8. The method for manufacturing a disc-shaped substrate material according to claim 1, wherein the inside diameter of the through hole on the stamper is set such that a molten material is filled therethrough, and said molten material is filled into the cavity of said metal mold through said through hole.

9. The method for manufacturing a disc-shaped substrate material according to claim 2, wherein the inside diameter of the through hole on the stamper is set such that a molten material is filled therethrough, and said molten material is filled into the cavity of said metal mold through said through hole.

10. The method for manufacturing a disc-shaped substrate material according to claim 3, wherein the inside diameter of the through hole on the stamper is set such that a molten material is filled therethrough, and said molten material is filled into the cavity of said metal mold through said through hole.

11. The method for manufacturing a disc-shaped substrate material according to claim 1, wherein the disc-shaped substrate material solidified in said cavity is released only by protruding said release means through said through hole.

12. The method for manufacturing a disc-shaped substrate material according to claim 2, wherein the disc-shaped substrate material solidified in said cavity is released only by protruding said release means through said through hole.

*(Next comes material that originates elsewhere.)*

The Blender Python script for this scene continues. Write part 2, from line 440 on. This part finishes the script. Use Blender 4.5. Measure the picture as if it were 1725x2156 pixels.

13. The method for manufacturing a disc-shaped substrate material according to claim 3, wherein the disc-shaped substrate material solidified in said cavity is released only by protruding said release means through said through hole.

14. The method for manufacturing a disc-shaped substrate material according to claim 5, wherein the disc-shaped substrate material solidified in said cavity is released only by protruding said release means through said through hole.

15. The method for manufacturing a disc-shaped substrate material according to claim 8, wherein the disc-shaped substrate material solidified in said cavity is released only by protruding said release means through said through hole.

16. The method for manufacturing a disc-shaped substrate material according to claim 1, wherein said metal mold is a hot runner type, and a molten material is filled into said cavity while the molten material is kept at a temperature higher than the solidifying temperature.

17. The method for manufacturing a disc-shaped substrate material according to claim 2, wherein said metal mold is a hot runner type, and a molten material is filled into said cavity while the molten material is kept at a temperature higher than the solidifying temperature.

18. The method for manufacturing a disc-shaped substrate material according to claim 3, wherein said metal mold is a hot runner type, and a molten material is filled into said cavity while the molten material is kept at a temperature higher than the solidifying temperature.

19. The method for manufacturing a disc-shaped substrate material according to claim 5, wherein said metal mold is a hot runner type, and a molten material is filled into said cavity while the molten material is kept at a temperature higher than the solidifying temperature.

20. The method for manufacturing a disc-shaped substrate material according to claim 8, wherein said metal mold is a hot runner type, and a molten material is filled into said cavity while the molten material is kept at a temperature higher than the solidifying temperature.

21. The method for manufacturing a disc-shaped substrate material according to claim 11, wherein said metal mold is a hot runner type, and a molten material is filled into said cavity while the molten material is kept at a temperature higher than the solidifying temperature.